Sical Logistics, a leading offshore and multimodal logistics services firm owned by the Coffee Day Group, is in exploratory talks with Dubai Port World (DP World) and some other strategic investors for the sale of assets including Sical Iron Ore Terminals. This is part of moves to slash the group’s debt after chairman VG Siddhartha’s death in July.
The talks are for Sical’s assets in Ennore’s Kamarajar Port, including dedicated iron ore and coal terminals at the facility, valued at about Rs700-800 crore. Sical, which has net debt of close to Rs 1,500 crore, aims to reduce this by half through the transaction.
ICICI Securities is advising Sical, sources said.
In an earlier regulatory filing, Sical had said it was looking to divest all strategic assets.

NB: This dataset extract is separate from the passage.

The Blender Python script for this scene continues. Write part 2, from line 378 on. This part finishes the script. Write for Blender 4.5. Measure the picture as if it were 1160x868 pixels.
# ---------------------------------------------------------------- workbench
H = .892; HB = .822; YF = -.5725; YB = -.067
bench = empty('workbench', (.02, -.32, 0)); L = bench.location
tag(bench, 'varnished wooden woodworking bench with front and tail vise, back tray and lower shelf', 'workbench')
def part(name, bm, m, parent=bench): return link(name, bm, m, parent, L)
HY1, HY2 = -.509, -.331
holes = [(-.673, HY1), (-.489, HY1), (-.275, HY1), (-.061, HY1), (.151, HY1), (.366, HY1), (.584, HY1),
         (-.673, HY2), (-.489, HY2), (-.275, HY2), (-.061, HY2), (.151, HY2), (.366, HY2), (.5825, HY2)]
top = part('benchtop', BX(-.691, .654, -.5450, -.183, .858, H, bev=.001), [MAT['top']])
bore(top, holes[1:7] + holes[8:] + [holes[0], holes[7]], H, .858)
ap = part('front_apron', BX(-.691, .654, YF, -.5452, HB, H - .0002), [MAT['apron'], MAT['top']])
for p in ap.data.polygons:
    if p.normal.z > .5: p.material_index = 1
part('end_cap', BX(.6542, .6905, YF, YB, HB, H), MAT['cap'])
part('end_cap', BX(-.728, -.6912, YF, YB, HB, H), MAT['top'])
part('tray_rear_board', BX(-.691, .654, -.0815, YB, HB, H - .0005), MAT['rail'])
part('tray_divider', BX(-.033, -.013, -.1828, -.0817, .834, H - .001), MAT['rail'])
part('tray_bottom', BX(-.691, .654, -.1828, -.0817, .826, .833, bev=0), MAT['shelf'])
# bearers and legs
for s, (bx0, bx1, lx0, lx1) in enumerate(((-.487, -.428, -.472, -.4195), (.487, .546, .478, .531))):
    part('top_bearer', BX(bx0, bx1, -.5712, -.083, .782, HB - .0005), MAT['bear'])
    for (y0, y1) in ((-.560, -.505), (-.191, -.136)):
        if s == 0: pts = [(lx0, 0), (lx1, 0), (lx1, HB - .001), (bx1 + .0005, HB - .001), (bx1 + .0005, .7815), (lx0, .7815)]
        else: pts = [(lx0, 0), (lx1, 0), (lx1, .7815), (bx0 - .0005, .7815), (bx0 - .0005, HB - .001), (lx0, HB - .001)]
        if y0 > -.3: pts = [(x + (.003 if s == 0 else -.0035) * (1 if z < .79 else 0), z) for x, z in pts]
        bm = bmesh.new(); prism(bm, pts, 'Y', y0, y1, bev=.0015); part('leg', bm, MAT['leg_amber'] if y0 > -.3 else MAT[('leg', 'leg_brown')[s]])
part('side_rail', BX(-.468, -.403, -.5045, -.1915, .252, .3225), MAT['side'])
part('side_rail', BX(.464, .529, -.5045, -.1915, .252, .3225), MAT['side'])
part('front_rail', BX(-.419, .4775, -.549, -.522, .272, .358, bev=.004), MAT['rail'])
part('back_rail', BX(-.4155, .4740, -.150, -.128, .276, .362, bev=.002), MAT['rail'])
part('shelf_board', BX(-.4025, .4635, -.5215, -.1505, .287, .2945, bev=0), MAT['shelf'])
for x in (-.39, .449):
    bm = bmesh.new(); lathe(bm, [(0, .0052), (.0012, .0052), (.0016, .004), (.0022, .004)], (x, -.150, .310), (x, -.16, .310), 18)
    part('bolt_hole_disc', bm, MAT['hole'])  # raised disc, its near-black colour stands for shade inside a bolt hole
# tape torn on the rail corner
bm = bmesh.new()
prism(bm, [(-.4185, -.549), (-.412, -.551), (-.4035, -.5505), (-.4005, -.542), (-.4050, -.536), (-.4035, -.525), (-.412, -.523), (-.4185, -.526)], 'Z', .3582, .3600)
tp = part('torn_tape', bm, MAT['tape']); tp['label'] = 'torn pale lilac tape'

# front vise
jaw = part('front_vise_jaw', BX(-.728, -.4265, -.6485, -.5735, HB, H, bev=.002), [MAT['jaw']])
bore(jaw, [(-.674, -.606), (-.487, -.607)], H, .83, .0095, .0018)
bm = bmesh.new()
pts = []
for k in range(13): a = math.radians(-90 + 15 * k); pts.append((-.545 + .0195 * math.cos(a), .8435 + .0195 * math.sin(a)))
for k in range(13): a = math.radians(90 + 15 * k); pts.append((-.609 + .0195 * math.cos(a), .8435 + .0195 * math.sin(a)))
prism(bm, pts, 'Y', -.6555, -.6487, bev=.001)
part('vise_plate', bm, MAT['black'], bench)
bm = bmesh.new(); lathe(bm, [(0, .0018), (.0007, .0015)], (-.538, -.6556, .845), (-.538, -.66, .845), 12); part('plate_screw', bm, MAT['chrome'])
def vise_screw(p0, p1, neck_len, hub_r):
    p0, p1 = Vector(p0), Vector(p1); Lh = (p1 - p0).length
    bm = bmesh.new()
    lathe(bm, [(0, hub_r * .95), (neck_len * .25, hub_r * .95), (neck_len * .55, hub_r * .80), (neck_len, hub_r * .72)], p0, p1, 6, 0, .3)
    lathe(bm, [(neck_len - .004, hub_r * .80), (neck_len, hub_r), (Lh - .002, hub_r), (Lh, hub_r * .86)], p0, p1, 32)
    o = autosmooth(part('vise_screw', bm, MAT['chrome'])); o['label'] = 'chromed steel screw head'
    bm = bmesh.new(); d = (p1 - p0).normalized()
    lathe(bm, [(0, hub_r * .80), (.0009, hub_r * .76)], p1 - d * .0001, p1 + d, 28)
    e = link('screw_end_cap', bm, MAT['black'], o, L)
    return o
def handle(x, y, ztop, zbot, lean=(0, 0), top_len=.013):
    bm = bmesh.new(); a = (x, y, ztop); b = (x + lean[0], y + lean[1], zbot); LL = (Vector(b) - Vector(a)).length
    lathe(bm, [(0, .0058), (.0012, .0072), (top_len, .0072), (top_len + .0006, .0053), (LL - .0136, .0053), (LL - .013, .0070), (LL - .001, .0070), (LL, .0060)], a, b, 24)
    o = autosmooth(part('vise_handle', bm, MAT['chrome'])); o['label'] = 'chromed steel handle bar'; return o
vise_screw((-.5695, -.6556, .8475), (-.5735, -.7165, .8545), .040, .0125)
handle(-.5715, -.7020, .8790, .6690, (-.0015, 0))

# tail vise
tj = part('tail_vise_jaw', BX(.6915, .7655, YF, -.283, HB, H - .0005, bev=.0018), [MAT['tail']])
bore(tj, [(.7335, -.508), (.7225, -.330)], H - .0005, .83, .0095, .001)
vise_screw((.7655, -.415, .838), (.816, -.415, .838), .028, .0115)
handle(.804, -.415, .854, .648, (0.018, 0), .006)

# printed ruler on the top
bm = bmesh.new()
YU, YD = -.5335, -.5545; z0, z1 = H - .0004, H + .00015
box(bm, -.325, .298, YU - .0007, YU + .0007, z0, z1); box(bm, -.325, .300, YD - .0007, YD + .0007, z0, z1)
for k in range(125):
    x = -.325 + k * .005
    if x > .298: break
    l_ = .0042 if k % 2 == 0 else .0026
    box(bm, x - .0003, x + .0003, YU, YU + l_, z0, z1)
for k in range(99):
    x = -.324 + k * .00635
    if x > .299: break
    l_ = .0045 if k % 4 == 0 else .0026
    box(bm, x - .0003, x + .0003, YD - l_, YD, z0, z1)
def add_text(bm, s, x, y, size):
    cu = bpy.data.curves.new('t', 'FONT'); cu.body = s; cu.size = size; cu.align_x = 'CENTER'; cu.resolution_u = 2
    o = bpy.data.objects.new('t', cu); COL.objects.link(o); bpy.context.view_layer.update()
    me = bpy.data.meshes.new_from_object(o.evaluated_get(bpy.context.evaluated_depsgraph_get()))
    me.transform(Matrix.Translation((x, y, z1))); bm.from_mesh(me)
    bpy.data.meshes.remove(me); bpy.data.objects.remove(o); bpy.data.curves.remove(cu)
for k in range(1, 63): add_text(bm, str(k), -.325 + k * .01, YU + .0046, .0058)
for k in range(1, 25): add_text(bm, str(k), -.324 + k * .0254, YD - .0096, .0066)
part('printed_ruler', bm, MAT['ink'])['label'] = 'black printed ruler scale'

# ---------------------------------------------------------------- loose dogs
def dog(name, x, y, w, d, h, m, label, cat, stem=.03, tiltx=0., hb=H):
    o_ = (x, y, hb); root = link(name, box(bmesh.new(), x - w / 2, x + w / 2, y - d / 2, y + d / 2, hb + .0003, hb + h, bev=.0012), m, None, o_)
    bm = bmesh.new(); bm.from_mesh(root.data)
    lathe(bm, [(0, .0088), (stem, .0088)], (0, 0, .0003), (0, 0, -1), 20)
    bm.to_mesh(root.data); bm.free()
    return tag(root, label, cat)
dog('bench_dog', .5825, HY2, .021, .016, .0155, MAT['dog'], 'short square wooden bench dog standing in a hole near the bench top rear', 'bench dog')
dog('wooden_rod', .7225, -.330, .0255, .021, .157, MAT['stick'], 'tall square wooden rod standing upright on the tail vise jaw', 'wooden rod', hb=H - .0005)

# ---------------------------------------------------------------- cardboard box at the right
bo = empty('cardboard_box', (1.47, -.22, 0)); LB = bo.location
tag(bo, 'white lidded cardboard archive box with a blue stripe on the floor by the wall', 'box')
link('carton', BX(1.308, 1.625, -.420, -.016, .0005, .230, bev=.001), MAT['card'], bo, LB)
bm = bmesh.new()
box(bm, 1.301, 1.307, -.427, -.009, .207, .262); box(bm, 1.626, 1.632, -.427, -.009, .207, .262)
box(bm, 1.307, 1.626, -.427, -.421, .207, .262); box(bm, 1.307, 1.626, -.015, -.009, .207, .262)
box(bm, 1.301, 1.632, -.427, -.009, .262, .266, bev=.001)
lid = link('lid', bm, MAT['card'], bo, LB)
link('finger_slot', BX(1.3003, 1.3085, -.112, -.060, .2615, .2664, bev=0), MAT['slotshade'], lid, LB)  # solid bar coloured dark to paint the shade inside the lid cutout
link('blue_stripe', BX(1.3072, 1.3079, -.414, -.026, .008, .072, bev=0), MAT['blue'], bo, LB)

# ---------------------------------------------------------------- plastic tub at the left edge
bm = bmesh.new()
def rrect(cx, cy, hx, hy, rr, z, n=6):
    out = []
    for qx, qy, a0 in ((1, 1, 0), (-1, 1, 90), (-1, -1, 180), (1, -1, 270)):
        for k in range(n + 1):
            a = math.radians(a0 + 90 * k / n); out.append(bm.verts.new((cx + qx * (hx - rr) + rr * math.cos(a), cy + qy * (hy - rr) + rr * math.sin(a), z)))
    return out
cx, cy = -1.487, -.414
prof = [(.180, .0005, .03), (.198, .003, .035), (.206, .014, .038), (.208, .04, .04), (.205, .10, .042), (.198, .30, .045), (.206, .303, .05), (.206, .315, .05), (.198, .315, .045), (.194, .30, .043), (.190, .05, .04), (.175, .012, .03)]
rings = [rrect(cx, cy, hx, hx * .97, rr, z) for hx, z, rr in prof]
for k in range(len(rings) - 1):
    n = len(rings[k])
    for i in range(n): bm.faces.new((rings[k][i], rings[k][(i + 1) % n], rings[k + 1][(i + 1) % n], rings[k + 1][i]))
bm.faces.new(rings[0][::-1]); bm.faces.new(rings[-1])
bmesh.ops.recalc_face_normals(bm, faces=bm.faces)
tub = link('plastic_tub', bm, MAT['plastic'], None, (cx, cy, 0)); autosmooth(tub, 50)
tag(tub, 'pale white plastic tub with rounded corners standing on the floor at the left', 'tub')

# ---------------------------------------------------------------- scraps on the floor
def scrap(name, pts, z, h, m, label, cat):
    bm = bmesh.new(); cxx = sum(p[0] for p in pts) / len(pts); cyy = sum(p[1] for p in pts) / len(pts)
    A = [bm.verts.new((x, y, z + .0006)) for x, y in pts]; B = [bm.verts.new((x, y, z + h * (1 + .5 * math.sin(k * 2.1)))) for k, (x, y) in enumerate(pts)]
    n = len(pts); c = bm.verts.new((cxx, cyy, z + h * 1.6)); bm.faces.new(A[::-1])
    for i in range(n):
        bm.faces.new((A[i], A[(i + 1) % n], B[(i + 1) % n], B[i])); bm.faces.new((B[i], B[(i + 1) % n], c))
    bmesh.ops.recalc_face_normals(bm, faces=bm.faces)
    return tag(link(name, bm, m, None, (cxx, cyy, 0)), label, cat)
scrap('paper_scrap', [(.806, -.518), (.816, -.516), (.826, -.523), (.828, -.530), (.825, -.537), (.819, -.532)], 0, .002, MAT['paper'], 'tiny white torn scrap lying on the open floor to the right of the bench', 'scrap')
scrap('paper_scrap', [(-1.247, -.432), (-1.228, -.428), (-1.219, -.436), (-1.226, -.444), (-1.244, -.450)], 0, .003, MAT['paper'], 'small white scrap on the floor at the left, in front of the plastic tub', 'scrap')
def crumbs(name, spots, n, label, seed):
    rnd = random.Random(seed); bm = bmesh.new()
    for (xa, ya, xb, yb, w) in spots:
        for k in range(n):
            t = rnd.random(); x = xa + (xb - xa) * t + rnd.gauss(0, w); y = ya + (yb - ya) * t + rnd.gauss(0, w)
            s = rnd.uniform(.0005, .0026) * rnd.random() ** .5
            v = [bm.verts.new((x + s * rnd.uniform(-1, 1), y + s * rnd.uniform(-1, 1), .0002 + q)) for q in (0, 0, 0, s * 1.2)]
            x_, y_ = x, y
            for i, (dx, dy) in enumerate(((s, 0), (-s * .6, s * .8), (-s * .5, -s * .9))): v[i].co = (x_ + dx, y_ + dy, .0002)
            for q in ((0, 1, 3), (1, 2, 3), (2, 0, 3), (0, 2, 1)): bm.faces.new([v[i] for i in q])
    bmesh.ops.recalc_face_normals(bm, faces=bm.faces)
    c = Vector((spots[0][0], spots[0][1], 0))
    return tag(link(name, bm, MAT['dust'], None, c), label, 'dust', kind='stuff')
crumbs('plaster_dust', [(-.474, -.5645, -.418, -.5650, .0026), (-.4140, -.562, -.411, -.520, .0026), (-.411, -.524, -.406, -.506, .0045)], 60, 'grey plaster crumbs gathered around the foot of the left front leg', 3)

“In wake of the sad demise of our promoter and further to the observations made by the ultimate holding company, that is, Coffee Day Enterprises to deleverage the Coffee Day Group, the board considers it appropriate to come up with a roadmap to deleverage Sical and its subsidiaries,” it said in an exchange notification. “Accordingly, the board has asked Sical management to explore all the strategic alternatives to possibly deleverage Sical and its subsidiaries.”
The terminal was originally meant for iron ore exports but, following a Supreme Court ban, it had to be modified to handle other commodities such as coal. The group is believed to have invested a little over Rs 1,000 crore capital expenditure on the asset, said executives aware of the matter.
The company is an integrated logistics solutions provider for bulk and containerised cargo and has interests in mining, port logistics, road and rail transport, container freight station, warehousing and shipping among others.
DP World is a global port operator with a portfolio of 78 operating marine and inland terminals supported by over 50 related businesses in over 40 countries across six continents. The company is building an integrated logistics platform in India. Its Nhava Sheva International Container Terminal (NSICT) is part of India’s largest port, JNPT, which handles 40% of total maritime trade.
“Till FY2019, the promoters had infused Rs 281 crore of unsecured loans towards various debt repayments and capital expenditure requirements and additional support from the promoter group was expected to continue if the cash flows from Sical were inadequate to meet its debt servicing and capex requirements,” ratings agency ICRA said in a note earlier this month.
“However, the financial flexibility of the group has weakened significantly following the aforementioned development and subsequent steep decline in share prices of group listed entities, including Sical, since a large portion of group loans was backed by personal guarantee of promoter and pledge of listed and unlisted group entities,” it said.